Data provided:
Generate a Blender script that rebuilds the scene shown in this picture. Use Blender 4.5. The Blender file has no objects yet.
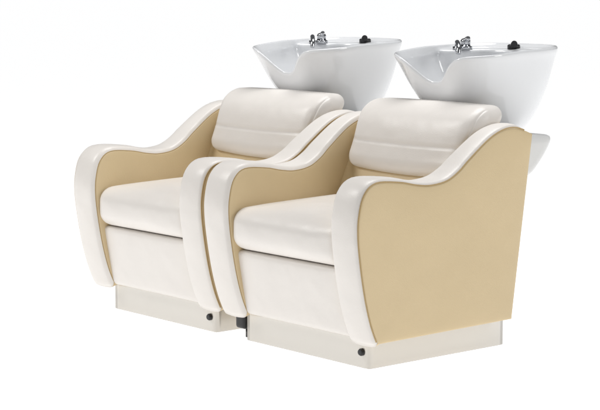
import bpy, bmesh, math
from mathutils import Vector, Matrix

# ------------------------------------------------------------------ helpers
OX, OY = -0.27, 0.27          # chair footprint centre (chair local origin)
scene = bpy.context.scene
scene.view_settings.view_transform = 'Standard'
scene.view_settings.look = 'None'
scene.view_settings.exposure = 0
COL = scene.collection

def new_mat(name, col, rough=0.5, metal=0.0, coat=0.0, bump=0.0, bscale=300, soft=0.0, softscale=9, spec=0.5, var=0.0):
    m = bpy.data.materials.new(name); m.use_nodes = True
    nt = m.node_tree; b = nt.nodes['Principled BSDF']
    b.inputs['Base Color'].default_value = (*col, 1)
    b.inputs['Roughness'].default_value = rough
    b.inputs['Metallic'].default_value = metal
    b.inputs['Coat Weight'].default_value = coat
    b.inputs['Specular IOR Level'].default_value = spec
    tc = nt.nodes.new('ShaderNodeTexCoord')
    prev = None
    if soft > 0:
        n = nt.nodes.new('ShaderNodeTexNoise'); n.inputs['Scale'].default_value = softscale
        n.inputs['Detail'].default_value = 2
        nt.links.new(tc.outputs['Object'], n.inputs['Vector'])
        bp = nt.nodes.new('ShaderNodeBump'); bp.inputs['Strength'].default_value = 1.0
        bp.inputs['Distance'].default_value = soft
        nt.links.new(n.outputs['Fac'], bp.inputs['Height']); prev = bp
    if bump > 0:
        v = nt.nodes.new('ShaderNodeTexVoronoi'); v.inputs['Scale'].default_value = bscale
        nt.links.new(tc.outputs['Object'], v.inputs['Vector'])
        bp = nt.nodes.new('ShaderNodeBump'); bp.inputs['Strength'].default_value = 0.5
        bp.inputs['Distance'].default_value = bump
        nt.links.new(v.outputs['Distance'], bp.inputs['Height'])
        if prev: nt.links.new(prev.outputs['Normal'], bp.inputs['Normal'])
        prev = bp
    if prev: nt.links.new(prev.outputs['Normal'], b.inputs['Normal'])
    if var > 0:
        n = nt.nodes.new('ShaderNodeTexNoise'); n.inputs['Scale'].default_value = 5
        nt.links.new(tc.outputs['Object'], n.inputs['Vector'])
        mx = nt.nodes.new('ShaderNodeMix'); mx.data_type = 'RGBA'
        mx.inputs[6].default_value = (*[c*(1-var) for c in col], 1)
        mx.inputs[7].default_value = (*[min(1, c*(1+var)) for c in col], 1)
        nt.links.new(n.outputs['Fac'], mx.inputs[0])
        nt.links.new(mx.outputs[2], b.inputs['Base Color'])
    return m

M_WHITE = new_mat('white_leather', (0.83, 0.79, 0.745), 0.36, bump=0.0004, bscale=380, soft=0.008, softscale=8, var=0.02)
M_TAN = new_mat('tan_leather', (0.69, 0.545, 0.325), 0.42, bump=0.0004, bscale=380, soft=0.005, softscale=5, var=0.035)
M_PIPE = new_mat('tan_piping', (0.44, 0.31, 0.14), 0.5)
M_BASE = new_mat('satin_base', (0.70, 0.67, 0.62), 0.20, metal=0.4)
M_CER = new_mat('glazed_ceramic', (0.77, 0.78, 0.795), 0.06, coat=0.3)
M_CHROME = new_mat('chrome', (0.55, 0.56, 0.58), 0.10, metal=1.0)
M_BLACK = new_mat('black_plastic', (0.012, 0.012, 0.014), 0.35)
M_HOUSE = new_mat('white_plastic', (0.76, 0.76, 0.75), 0.35)

def finish(name, bm, mats, parent=None, smooth=True, sub=0, wn=False):
    bmesh.ops.recalc_face_normals(bm, faces=bm.faces)
    bmesh.ops.translate(bm, verts=bm.verts, vec=(-OX, -OY, 0))
    me = bpy.data.meshes.new(name); bm.to_mesh(me); bm.free()
    if not isinstance(mats, (list, tuple)): mats = [mats]
    for m in mats: me.materials.append(m)
    for p in me.polygons: p.use_smooth = smooth
    o = bpy.data.objects.new(name, me); COL.objects.link(o)
    if parent: o.parent = parent
    if sub:
        s = o.modifiers.new('sub', 'SUBSURF'); s.levels = sub; s.render_levels = sub
    if wn:
        o.modifiers.new('wn', 'WEIGHTED_NORMAL')
    return o

def rbox_into(bm, lo, hi, r, n=19, deform=None):
    tmp = bmesh.new()
    bmesh.ops.create_cube(tmp, size=2)
    bmesh.ops.subdivide_edges(tmp, edges=tmp.edges[:], cuts=n, use_grid_fill=True)
    c = [(lo[i]+hi[i])/2 for i in range(3)]; h = [(hi[i]-lo[i])/2 for i in range(3)]
    for v in tmp.verts:
        q = []; 
        for i in range(3):
            p = v.co[i]; w = math.copysign(1-(1-min(1, abs(p)))**1.8, p)
            q.append(w*h[i])
        core = [max(-(h[i]-r), min(h[i]-r, q[i])) for i in range(3)]
        d = Vector([q[i]-core[i] for i in range(3)])
        if d.length > 1e-9:
            mx = max(abs(d[0]), abs(d[1]), abs(d[2]))
            d = d.normalized()*mx
        q = [core[i]+d[i] for i in range(3)]
        s = [q[i]/h[i] for i in range(3)]
        P = Vector([q[i]+c[i] for i in range(3)])
        if deform: P = deform(P, s)
        v.co = P
    me = bpy.data.meshes.new('t'); tmp.to_mesh(me); tmp.free()
    bm.from_mesh(me); bpy.data.meshes.remove(me)

def tube_into(bm, pts, r, seg=10, closed=False):
    n = len(pts); rings = []
    rr = r if isinstance(r, (list, tuple)) else [r]*n
    up = None
    for i, p in enumerate(pts):
        p = Vector(p)
        a = Vector(pts[max(0, i-1)]); b = Vector(pts[min(n-1, i+1)])
        t = (b-a).normalized()
        if up is None:
            up = Vector((0, 0, 1)) if abs(t.z) < 0.9 else Vector((1, 0, 0))
        s = t.cross(up).normalized(); u = s.cross(t).normalized(); up = u
        rings.append([bm.verts.new(p + rr[i]*(math.cos(2*math.pi*k/seg)*s + math.sin(2*math.pi*k/seg)*u)) for k in range(seg)])
    for i in range(n-1):
        for k in range(seg):
            bm.faces.new((rings[i][k], rings[i][(k+1) % seg], rings[i+1][(k+1) % seg], rings[i+1][k]))
    bm.faces.new(rings[0][::-1]); bm.faces.new(rings[-1])

def catmull(pts, step=6):
    out = []; n = len(pts)
    for i in range(n-1):
        p0 = pts[max(0, i-1)]; p1 = pts[i]; p2 = pts[i+1]; p3 = pts[min(n-1, i+2)]
        for k in range(step):
            t = k/step
            out.append(tuple(0.5*((2*p1[j])+(-p0[j]+p2[j])*t+(2*p0[j]-5*p1[j]+4*p2[j]-p3[j])*t*t+(-p0[j]+3*p1[j]-3*p2[j]+p3[j])*t**3) for j in range(len(p1))))
    out.append(tuple(pts[-1])); return out

def ss(a, b, x):
    t = max(0, min(1, (x-a)/(b-a))); return t*t*(3-2*t)

# ------------------------------------------------------------------ chair
chair = bpy.data.objects.new('salon_wash_chair', None); COL.objects.link(chair)
chair.empty_display_size = 0.3
chair.location = (OX, OY, 0)

# plinth -------------------------------------------------------------
bm = bmesh.new()
rbox_into(bm, (-0.54, 0.0, 0.0), (0.0, 0.535, 0.086), 0.003, n=7)
plinth = finish('base', bm, M_BASE, chair, wn=True)
bm = bmesh.new()
tube_into(bm, [(-0.028, 0.004, 0.046), (-0.028, -0.006, 0.046), (-0.028, -0.010, 0.046)], [0.0105, 0.0105, 0.008], 24)
knob = finish('knob', bm, M_BLACK, plinth, wn=True)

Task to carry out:
Copy out all the data without changing anything, and drop the pictures.

The solution:
Generate a Blender script that rebuilds the scene shown in this picture. Use Blender 4.5. The Blender file has no objects yet.
import bpy, bmesh, math
from mathutils import Vector, Matrix

# ------------------------------------------------------------------ helpers
OX, OY = -0.27, 0.27          # chair footprint centre (chair local origin)
scene = bpy.context.scene
scene.view_settings.view_transform = 'Standard'
scene.view_settings.look = 'None'
scene.view_settings.exposure = 0
COL = scene.collection

def new_mat(name, col, rough=0.5, metal=0.0, coat=0.0, bump=0.0, bscale=300, soft=0.0, softscale=9, spec=0.5, var=0.0):
    m = bpy.data.materials.new(name); m.use_nodes = True
    nt = m.node_tree; b = nt.nodes['Principled BSDF']
    b.inputs['Base Color'].default_value = (*col, 1)
    b.inputs['Roughness'].default_value = rough
    b.inputs['Metallic'].default_value = metal
    b.inputs['Coat Weight'].default_value = coat
    b.inputs['Specular IOR Level'].default_value = spec
    tc = nt.nodes.new('ShaderNodeTexCoord')
    prev = None
    if soft > 0:
        n = nt.nodes.new('ShaderNodeTexNoise'); n.inputs['Scale'].default_value = softscale
        n.inputs['Detail'].default_value = 2
        nt.links.new(tc.outputs['Object'], n.inputs['Vector'])
        bp = nt.nodes.new('ShaderNodeBump'); bp.inputs['Strength'].default_value = 1.0
        bp.inputs['Distance'].default_value = soft
        nt.links.new(n.outputs['Fac'], bp.inputs['Height']); prev = bp
    if bump > 0:
        v = nt.nodes.new('ShaderNodeTexVoronoi'); v.inputs['Scale'].default_value = bscale
        nt.links.new(tc.outputs['Object'], v.inputs['Vector'])
        bp = nt.nodes.new('ShaderNodeBump'); bp.inputs['Strength'].default_value = 0.5
        bp.inputs['Distance'].default_value = bump
        nt.links.new(v.outputs['Distance'], bp.inputs['Height'])
        if prev: nt.links.new(prev.outputs['Normal'], bp.inputs['Normal'])
        prev = bp
    if prev: nt.links.new(prev.outputs['Normal'], b.inputs['Normal'])
    if var > 0:
        n = nt.nodes.new('ShaderNodeTexNoise'); n.inputs['Scale'].default_value = 5
        nt.links.new(tc.outputs['Object'], n.inputs['Vector'])
        mx = nt.nodes.new('ShaderNodeMix'); mx.data_type = 'RGBA'
        mx.inputs[6].default_value = (*[c*(1-var) for c in col], 1)
        mx.inputs[7].default_value = (*[min(1, c*(1+var)) for c in col], 1)
        nt.links.new(n.outputs['Fac'], mx.inputs[0])
        nt.links.new(mx.outputs[2], b.inputs['Base Color'])
    return m

M_WHITE = new_mat('white_leather', (0.83, 0.79, 0.745), 0.36, bump=0.0004, bscale=380, soft=0.008, softscale=8, var=0.02)
M_TAN = new_mat('tan_leather', (0.69, 0.545, 0.325), 0.42, bump=0.0004, bscale=380, soft=0.005, softscale=5, var=0.035)
M_PIPE = new_mat('tan_piping', (0.44, 0.31, 0.14), 0.5)
M_BASE = new_mat('satin_base', (0.70, 0.67, 0.62), 0.20, metal=0.4)
M_CER = new_mat('glazed_ceramic', (0.77, 0.78, 0.795), 0.06, coat=0.3)
M_CHROME = new_mat('chrome', (0.55, 0.56, 0.58), 0.10, metal=1.0)
M_BLACK = new_mat('black_plastic', (0.012, 0.012, 0.014), 0.35)
M_HOUSE = new_mat('white_plastic', (0.76, 0.76, 0.75), 0.35)

def finish(name, bm, mats, parent=None, smooth=True, sub=0, wn=False):
    bmesh.ops.recalc_face_normals(bm, faces=bm.faces)
    bmesh.ops.translate(bm, verts=bm.verts, vec=(-OX, -OY, 0))
    me = bpy.data.meshes.new(name); bm.to_mesh(me); bm.free()
    if not isinstance(mats, (list, tuple)): mats = [mats]
    for m in mats: me.materials.append(m)
    for p in me.polygons: p.use_smooth = smooth
    o = bpy.data.objects.new(name, me); COL.objects.link(o)
    if parent: o.parent = parent
    if sub:
        s = o.modifiers.new('sub', 'SUBSURF'); s.levels = sub; s.render_levels = sub
    if wn:
        o.modifiers.new('wn', 'WEIGHTED_NORMAL')
    return o

def rbox_into(bm, lo, hi, r, n=19, deform=None):
    tmp = bmesh.new()
    bmesh.ops.create_cube(tmp, size=2)
    bmesh.ops.subdivide_edges(tmp, edges=tmp.edges[:], cuts=n, use_grid_fill=True)
    c = [(lo[i]+hi[i])/2 for i in range(3)]; h = [(hi[i]-lo[i])/2 for i in range(3)]
    for v in tmp.verts:
        q = []; 
        for i in range(3):
            p = v.co[i]; w = math.copysign(1-(1-min(1, abs(p)))**1.8, p)
            q.append(w*h[i])
        core = [max(-(h[i]-r), min(h[i]-r, q[i])) for i in range(3)]
        d = Vector([q[i]-core[i] for i in range(3)])
        if d.length > 1e-9:
            mx = max(abs(d[0]), abs(d[1]), abs(d[2]))
            d = d.normalized()*mx
        q = [core[i]+d[i] for i in range(3)]
        s = [q[i]/h[i] for i in range(3)]
        P = Vector([q[i]+c[i] for i in range(3)])
        if deform: P = deform(P, s)
        v.co = P
    me = bpy.data.meshes.new('t'); tmp.to_mesh(me); tmp.free()
    bm.from_mesh(me); bpy.data.meshes.remove(me)

def tube_into(bm, pts, r, seg=10, closed=False):
    n = len(pts); rings = []
    rr = r if isinstance(r, (list, tuple)) else [r]*n
    up = None
    for i, p in enumerate(pts):
        p = Vector(p)
        a = Vector(pts[max(0, i-1)]); b = Vector(pts[min(n-1, i+1)])
        t = (b-a).normalized()
        if up is None:
            up = Vector((0, 0, 1)) if abs(t.z) < 0.9 else Vector((1, 0, 0))
        s = t.cross(up).normalized(); u = s.cross(t).normalized(); up = u
        rings.append([bm.verts.new(p + rr[i]*(math.cos(2*math.pi*k/seg)*s + math.sin(2*math.pi*k/seg)*u)) for k in range(seg)])
    for i in range(n-1):
        for k in range(seg):
            bm.faces.new((rings[i][k], rings[i][(k+1) % seg], rings[i+1][(k+1) % seg], rings[i+1][k]))
    bm.faces.new(rings[0][::-1]); bm.faces.new(rings[-1])

def catmull(pts, step=6):
    out = []; n = len(pts)
    for i in range(n-1):
        p0 = pts[max(0, i-1)]; p1 = pts[i]; p2 = pts[i+1]; p3 = pts[min(n-1, i+2)]
        for k in range(step):
            t = k/step
            out.append(tuple(0.5*((2*p1[j])+(-p0[j]+p2[j])*t+(2*p0[j]-5*p1[j]+4*p2[j]-p3[j])*t*t+(-p0[j]+3*p1[j]-3*p2[j]+p3[j])*t**3) for j in range(len(p1))))
    out.append(tuple(pts[-1])); return out

def ss(a, b, x):
    t = max(0, min(1, (x-a)/(b-a))); return t*t*(3-2*t)

# ------------------------------------------------------------------ chair
chair = bpy.data.objects.new('salon_wash_chair', None); COL.objects.link(chair)
chair.empty_display_size = 0.3
chair.location = (OX, OY, 0)

# plinth -------------------------------------------------------------
bm = bmesh.new()
rbox_into(bm, (-0.54, 0.0, 0.0), (0.0, 0.535, 0.086), 0.003, n=7)
plinth = finish('base', bm, M_BASE, chair, wn=True)
bm = bmesh.new()
tube_into(bm, [(-0.028, 0.004, 0.046), (-0.028, -0.006, 0.046), (-0.028, -0.010, 0.046)], [0.0105, 0.0105, 0.008], 24)
knob = finish('knob', bm, M_BLACK, plinth, wn=True)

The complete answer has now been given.